Get started with the following methods: 

Collaborative Planning, Forecasting, and Replenishment (CPFR)

CPFR is a business process that involves trading partners collaborating to improve the efficiency and effectiveness of their supply chains. It is based on the principle that by sharing information and working together, companies can better forecast demand, plan production, and manage inventory.

CPFR is a four-step process:

  1. Planning. The first step is to develop a shared understanding of the business goals and objectives of all trading partners. This includes identifying common metrics and performance standards.
  2. Forecasting. Once the business goals and objectives have been aligned, trading partners can begin to collaborate on forecasting demand. This involves sharing sales data and customer insights, as well as developing joint demand forecasts.
  3. Replenishment. The next step is to develop joint replenishment plans. This involves working together to determine the optimal inventory levels and order quantities.
  4. Execution. The final step is to execute the joint plans and monitor the results. This may involve making adjustments to the plans as needed.

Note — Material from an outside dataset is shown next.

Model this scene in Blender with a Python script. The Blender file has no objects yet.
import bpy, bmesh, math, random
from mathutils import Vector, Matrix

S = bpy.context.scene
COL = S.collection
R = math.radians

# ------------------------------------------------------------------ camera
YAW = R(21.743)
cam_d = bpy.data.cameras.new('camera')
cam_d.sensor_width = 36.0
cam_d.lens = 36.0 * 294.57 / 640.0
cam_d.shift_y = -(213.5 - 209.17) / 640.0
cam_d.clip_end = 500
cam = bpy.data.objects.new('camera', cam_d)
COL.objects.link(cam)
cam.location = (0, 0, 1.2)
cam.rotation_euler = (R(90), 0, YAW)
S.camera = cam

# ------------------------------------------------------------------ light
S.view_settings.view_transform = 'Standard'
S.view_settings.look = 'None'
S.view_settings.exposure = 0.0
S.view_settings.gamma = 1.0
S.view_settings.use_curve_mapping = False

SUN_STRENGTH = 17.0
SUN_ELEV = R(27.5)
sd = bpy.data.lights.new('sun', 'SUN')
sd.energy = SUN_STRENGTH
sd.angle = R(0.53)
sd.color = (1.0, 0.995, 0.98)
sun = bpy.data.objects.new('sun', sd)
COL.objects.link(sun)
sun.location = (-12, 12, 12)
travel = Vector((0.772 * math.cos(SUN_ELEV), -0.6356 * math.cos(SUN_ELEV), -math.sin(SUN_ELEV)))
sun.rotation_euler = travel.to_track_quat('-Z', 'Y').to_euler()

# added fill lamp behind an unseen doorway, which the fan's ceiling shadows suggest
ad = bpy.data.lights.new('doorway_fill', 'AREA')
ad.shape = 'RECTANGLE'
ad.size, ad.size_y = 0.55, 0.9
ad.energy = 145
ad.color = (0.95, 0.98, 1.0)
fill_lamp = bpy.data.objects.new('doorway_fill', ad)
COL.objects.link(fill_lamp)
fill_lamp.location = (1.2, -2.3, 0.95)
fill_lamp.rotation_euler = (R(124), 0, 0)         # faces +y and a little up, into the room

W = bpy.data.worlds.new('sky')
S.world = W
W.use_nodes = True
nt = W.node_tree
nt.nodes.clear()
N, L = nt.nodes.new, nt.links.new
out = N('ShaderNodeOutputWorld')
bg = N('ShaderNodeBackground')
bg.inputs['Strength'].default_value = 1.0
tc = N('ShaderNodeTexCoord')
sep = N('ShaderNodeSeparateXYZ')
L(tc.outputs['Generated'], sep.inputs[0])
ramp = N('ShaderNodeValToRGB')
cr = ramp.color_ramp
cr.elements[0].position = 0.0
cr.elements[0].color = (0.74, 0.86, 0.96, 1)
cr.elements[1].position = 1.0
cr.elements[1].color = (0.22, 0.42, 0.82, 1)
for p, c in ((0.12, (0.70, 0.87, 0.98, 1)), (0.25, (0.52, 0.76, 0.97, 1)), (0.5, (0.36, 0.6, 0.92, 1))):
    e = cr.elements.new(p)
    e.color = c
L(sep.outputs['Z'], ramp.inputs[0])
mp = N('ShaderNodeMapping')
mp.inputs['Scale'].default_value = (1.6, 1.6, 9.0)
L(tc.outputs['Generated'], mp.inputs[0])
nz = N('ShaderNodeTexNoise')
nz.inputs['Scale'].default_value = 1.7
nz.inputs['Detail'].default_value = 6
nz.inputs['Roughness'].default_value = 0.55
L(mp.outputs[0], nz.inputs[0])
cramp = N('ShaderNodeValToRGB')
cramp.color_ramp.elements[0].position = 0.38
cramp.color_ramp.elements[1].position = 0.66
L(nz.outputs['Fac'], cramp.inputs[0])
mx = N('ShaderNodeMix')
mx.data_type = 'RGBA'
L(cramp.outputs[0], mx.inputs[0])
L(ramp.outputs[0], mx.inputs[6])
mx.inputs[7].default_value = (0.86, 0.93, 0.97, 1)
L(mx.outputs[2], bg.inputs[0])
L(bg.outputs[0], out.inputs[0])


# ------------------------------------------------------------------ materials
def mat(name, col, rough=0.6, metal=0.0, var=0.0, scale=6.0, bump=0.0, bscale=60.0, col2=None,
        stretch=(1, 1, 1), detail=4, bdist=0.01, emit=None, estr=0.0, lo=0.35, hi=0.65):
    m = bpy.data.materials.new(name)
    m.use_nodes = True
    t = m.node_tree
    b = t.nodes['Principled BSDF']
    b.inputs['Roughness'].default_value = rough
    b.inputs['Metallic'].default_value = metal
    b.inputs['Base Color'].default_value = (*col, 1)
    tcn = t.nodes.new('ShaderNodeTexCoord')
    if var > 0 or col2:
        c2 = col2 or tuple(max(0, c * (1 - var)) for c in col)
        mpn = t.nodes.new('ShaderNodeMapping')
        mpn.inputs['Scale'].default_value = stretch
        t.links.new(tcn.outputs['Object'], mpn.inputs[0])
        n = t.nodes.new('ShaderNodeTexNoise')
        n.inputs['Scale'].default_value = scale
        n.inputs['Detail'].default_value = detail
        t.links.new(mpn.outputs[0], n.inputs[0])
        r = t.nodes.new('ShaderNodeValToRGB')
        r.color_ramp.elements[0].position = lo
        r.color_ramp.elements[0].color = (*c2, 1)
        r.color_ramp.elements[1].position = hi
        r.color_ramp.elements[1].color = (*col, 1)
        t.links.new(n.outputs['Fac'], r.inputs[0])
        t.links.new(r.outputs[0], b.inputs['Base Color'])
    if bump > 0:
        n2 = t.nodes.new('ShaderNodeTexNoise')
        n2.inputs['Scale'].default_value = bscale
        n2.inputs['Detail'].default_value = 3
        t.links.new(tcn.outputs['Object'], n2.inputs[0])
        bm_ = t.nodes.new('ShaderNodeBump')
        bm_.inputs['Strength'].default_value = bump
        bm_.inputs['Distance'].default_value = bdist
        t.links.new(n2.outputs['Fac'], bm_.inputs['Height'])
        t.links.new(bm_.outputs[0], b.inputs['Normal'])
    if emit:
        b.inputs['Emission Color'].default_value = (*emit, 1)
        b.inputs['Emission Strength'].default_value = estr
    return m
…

CPFR is a complex process, but it can offer a number of benefits for trading partners, including:

  • Reduced inventory costs
  • Improved customer service
  • Increased sales
  • Reduced costs
  • Improved supply chain visibility

Vendor-Managed Inventory (VMI)

VMI is another supply chain management strategy in which a supplier takes responsibility for managing the inventory levels of its customers. This can involve forecasting demand, placing orders, and delivering goods directly to the customer’s warehouse. 

VMI can help customers to reduce inventory costs by optimizing their inventory levels and reducing the risk of stockouts. It also helps suppliers to increase sales and reduce costs by streamlining their operations and improving efficiency. Overall, this method helps nurture supplier-customer relationships by fostering collaboration and trust.

Unlike in CPFR, where the collaborative process is between suppliers and customers, in VMI, the supplier takes responsibility for managing the inventory levels of its customers. 

Constant Innovation is Key

In today’s competitive manufacturing landscape, the importance of effective supply chain management cannot be overstated. It’s the engine that keeps your manufacturing business running smoothly, ensuring you meet customer demands, maintain cost efficiency, and stay ahead of the competition. Embracing new trends and technologies, such as JIT manufacturing, APS, and VMI, is like boosting your business. It streamlines operations and enhances agility, responsiveness, and customer satisfaction.

So, whether it’s reducing inventory, collaborating closely with partners, or harnessing data-driven insights, these tools set your manufacturing business apart. Remember: in this ever-evolving landscape, those who adapt and innovate will not only survive but thrive.